▸ **Rows from a dataset**
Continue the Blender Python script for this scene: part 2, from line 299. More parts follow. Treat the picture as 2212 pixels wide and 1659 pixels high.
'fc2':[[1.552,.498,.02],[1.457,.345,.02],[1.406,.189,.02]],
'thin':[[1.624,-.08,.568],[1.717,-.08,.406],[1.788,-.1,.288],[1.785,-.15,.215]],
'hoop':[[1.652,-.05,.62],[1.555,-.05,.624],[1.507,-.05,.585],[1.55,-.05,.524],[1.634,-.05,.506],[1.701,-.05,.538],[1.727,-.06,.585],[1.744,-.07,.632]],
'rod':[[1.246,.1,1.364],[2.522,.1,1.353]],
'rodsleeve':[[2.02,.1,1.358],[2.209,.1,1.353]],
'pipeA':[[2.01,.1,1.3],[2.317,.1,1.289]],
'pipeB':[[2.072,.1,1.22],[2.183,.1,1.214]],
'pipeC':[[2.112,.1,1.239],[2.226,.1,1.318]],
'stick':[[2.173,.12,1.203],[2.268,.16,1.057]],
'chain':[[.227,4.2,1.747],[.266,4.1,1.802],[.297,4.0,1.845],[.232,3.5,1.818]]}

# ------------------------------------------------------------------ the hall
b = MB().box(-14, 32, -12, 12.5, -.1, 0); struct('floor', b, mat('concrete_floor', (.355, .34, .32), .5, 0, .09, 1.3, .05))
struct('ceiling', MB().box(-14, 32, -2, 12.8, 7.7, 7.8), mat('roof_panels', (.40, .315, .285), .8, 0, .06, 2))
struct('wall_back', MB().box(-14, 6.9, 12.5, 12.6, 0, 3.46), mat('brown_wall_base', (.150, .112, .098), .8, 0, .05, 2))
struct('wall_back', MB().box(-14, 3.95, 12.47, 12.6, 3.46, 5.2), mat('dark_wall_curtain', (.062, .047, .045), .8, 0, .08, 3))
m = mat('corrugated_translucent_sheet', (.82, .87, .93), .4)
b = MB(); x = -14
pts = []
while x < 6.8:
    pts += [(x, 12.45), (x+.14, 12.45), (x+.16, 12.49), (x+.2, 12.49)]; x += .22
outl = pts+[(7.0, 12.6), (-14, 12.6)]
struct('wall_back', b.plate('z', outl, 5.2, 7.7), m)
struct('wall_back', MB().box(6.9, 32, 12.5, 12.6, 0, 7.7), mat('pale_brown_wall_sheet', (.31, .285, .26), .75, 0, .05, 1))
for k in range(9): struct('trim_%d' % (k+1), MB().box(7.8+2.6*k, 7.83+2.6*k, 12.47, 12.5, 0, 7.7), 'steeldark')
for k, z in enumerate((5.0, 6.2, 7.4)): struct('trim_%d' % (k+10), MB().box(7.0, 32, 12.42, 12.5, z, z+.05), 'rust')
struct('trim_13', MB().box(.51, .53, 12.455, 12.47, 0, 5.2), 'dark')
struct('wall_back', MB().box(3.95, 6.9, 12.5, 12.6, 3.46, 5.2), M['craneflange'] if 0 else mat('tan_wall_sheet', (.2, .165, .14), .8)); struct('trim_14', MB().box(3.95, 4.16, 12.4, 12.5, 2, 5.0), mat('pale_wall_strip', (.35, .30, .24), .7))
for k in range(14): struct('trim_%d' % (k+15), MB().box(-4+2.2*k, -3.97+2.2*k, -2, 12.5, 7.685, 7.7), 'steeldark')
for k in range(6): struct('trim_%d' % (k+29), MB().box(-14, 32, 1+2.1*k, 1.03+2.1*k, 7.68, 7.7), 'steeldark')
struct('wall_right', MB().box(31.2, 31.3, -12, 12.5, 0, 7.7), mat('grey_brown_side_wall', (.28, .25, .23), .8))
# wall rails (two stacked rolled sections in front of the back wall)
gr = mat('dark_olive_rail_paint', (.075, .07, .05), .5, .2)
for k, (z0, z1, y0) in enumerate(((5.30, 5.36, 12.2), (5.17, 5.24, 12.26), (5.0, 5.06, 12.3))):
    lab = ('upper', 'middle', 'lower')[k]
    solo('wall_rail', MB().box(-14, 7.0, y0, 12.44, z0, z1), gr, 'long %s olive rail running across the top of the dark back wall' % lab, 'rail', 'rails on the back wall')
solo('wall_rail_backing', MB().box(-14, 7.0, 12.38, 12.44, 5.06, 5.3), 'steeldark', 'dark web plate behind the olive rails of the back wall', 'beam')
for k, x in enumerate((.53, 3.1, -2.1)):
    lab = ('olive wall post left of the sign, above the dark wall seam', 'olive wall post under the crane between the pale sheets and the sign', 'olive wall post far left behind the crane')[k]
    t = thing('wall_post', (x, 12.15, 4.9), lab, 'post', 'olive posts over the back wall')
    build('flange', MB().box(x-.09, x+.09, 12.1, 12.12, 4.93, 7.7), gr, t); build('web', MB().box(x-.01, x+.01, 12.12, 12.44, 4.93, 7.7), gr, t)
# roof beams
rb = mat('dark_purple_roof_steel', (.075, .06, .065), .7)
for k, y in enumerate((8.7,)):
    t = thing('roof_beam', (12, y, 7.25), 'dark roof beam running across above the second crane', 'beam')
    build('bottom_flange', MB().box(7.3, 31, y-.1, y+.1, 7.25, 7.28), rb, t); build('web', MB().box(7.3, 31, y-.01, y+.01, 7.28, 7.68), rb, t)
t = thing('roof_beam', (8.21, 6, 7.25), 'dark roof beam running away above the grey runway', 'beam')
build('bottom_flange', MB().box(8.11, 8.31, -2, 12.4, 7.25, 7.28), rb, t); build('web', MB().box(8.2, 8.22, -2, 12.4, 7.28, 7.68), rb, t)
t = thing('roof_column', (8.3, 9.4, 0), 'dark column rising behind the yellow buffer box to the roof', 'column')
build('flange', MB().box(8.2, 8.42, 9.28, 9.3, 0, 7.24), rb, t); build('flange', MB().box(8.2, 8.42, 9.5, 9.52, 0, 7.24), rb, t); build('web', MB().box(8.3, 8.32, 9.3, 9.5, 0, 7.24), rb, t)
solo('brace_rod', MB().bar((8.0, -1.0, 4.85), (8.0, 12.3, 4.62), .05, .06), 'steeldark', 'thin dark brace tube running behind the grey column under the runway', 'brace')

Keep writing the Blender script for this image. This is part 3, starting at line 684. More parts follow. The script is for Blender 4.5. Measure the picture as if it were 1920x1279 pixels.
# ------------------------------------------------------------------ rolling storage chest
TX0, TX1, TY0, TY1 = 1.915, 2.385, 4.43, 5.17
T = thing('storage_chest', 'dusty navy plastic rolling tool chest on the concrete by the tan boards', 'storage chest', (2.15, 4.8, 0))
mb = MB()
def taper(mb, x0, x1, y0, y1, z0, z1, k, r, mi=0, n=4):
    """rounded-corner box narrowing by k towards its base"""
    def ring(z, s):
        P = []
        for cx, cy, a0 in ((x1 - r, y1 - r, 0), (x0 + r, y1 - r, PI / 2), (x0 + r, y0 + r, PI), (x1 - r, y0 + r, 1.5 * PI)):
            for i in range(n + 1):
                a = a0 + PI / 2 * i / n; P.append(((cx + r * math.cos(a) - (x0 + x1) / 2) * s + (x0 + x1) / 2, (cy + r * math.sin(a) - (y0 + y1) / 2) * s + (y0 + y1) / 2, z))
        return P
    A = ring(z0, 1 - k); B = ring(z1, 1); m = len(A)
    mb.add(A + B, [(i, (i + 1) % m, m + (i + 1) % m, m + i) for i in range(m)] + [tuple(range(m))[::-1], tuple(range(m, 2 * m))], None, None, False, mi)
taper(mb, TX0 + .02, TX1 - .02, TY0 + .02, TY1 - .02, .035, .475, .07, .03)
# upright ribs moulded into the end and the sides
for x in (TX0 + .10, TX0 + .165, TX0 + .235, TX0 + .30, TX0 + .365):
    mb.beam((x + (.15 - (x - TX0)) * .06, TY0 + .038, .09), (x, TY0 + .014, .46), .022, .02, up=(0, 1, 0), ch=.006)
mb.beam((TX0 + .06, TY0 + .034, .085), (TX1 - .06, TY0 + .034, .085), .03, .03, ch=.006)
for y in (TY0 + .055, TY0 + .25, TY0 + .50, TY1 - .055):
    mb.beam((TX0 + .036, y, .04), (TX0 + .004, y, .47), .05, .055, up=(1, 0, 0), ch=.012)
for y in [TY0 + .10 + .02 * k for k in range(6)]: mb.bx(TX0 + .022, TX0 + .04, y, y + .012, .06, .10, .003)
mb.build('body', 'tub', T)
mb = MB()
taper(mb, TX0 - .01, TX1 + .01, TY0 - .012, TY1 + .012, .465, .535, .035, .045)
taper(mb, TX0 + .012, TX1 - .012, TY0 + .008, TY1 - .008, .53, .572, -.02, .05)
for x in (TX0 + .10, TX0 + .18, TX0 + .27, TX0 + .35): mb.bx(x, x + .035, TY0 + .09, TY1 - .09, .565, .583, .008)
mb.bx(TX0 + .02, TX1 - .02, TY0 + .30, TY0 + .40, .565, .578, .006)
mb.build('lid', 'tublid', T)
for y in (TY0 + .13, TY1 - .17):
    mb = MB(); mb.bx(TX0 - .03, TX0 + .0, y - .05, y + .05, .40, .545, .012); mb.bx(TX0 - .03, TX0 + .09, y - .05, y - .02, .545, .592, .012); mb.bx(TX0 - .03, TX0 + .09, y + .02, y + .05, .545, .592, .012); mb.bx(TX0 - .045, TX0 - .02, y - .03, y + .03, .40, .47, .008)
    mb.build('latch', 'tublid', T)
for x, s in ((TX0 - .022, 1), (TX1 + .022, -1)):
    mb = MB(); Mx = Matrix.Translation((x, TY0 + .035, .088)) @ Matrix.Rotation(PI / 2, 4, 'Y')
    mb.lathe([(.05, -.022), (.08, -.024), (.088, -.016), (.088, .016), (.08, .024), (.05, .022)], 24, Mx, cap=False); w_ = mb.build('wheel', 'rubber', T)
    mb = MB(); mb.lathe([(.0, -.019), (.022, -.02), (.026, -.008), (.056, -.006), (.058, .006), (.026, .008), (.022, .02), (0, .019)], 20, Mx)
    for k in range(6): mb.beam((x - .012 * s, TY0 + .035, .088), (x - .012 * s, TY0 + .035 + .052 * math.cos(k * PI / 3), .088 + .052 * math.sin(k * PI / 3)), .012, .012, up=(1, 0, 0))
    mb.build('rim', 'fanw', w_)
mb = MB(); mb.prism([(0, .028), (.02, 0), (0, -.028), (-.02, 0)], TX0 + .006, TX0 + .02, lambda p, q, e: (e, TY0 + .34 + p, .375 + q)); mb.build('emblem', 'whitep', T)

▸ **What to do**
In the lines above, find each one with "Blender" and list it.

▸ **Solution for this task**
Continue the Blender Python script for this scene: part 2, from line 299. More parts follow. Treat the picture as 2212 pixels wide and 1659 pixels high.
Keep writing the Blender script for this image. This is part 3, starting at line 684. More parts follow. The script is for Blender 4.5. Measure the picture as if it were 1920x1279 pixels.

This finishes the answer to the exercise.